Increasing Capacity, Efficiency, and Savings

Leoni Charter Township
Leoni, MI

Project Highlights

  • Emergency retrofit of failing flat-plate MBR membrane trains
  • Conversion to hollow fiber membrane technology under active plant conditions
  • Installation of new ejectors, air compressors, and blowers
  • Integration of new membrane train with existing control systems
  • Reuse of existing piping to maintain hydraulic profile during construction
  • Continuous compliance with NPDES effluent limits throughout upgrades
  • 2025 ACEC/M Engineering Merit Award recipient

Project Summary

The Leoni Township Wastewater Treatment Plant (WWTP) provides sewage disposal services to 13 communities, which comprise the Leoni Regional Utility Authority (LRUA). Members of the LRUA are the Townships of Leoni, Napoleon, Columbia, Norvell, Hanover, and Liberty, the Charter Townships of Blackman and Grass Lake, and the Villages of Grass Lake and Brooklyn as well as Cambridge Township, in Lenawee County, and the Townships of Sylvan and Lyndon in Washtenaw County.

In 2010, the WWTP underwent major improvements that included abandoning the lagoon treatment system and constructing a mechanical membrane bioreactor (MBR) WWTP to meet the more stringent effluent limits of their National Pollutant Discharge Elimination System (NPDES) permit.

The municipal wastewater delivered to the plant was within the hydraulic and load projections of the initial design. However, from 2016 to 2019 the five flat-plate type MBR trains began to gradually lose hydraulic performance and required extensive maintenance just to process typical average daily flows. Fleis & VandenBrink (F&V) was in the process of designing a new hollow fiber type MBR system for the WWTP; however, disaster struck when four of the five membrane trains all but failed, causing the need for an emergency replacement and repair.

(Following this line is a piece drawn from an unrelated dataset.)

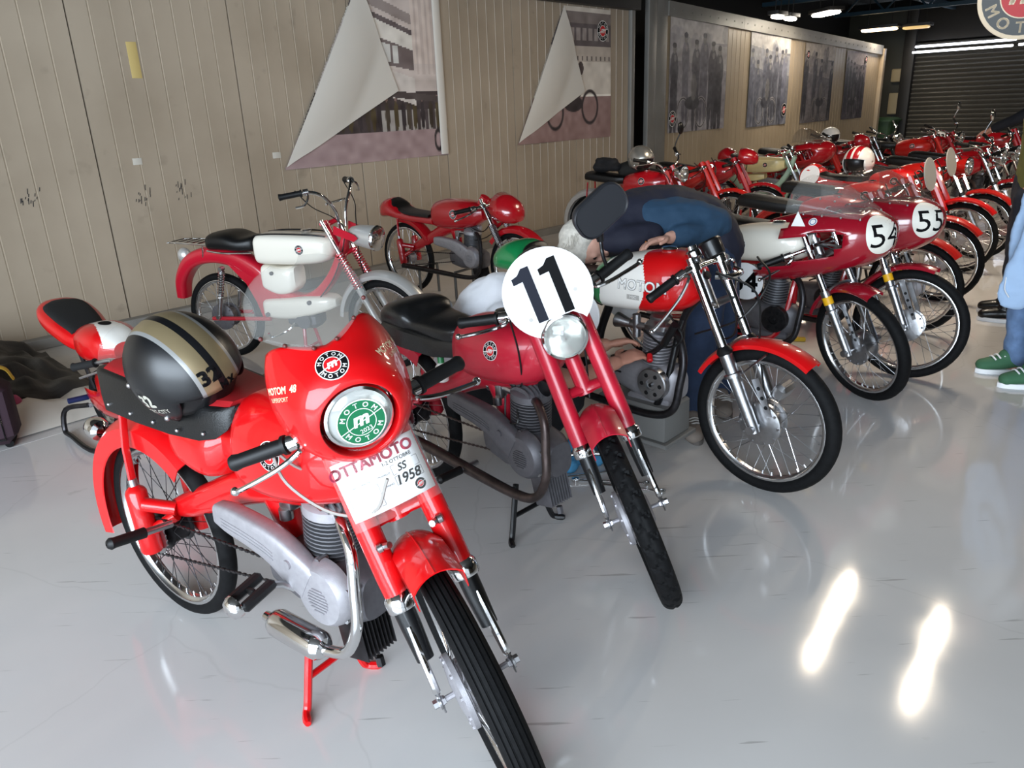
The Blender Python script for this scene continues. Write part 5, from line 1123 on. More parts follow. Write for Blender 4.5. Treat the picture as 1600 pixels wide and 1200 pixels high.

An emergency solution to modify one flat plate MBR train to accept the hollow fiber type until full replacement could occur was developed to restore capacity and keep the plant operational until the full improvements could be implemented. This was challenging as flat plate membranes work by gravity and hollow fiber works under suction.

To address the emergency, we retrofitted the flat plate membrane system with a hollow fiber membrane technology. This upgrade involved installing two new ejectors, air compressors, and blowers. A major challenge – and innovation – was integrating the new hollow fibers train with the existing controls systems while reusing the existing piping to maintain the hydraulic profile during construction. This approach enabled the plant to remain operational, provide essential hydraulic capacity, and meet effluent limits throughout the construction process.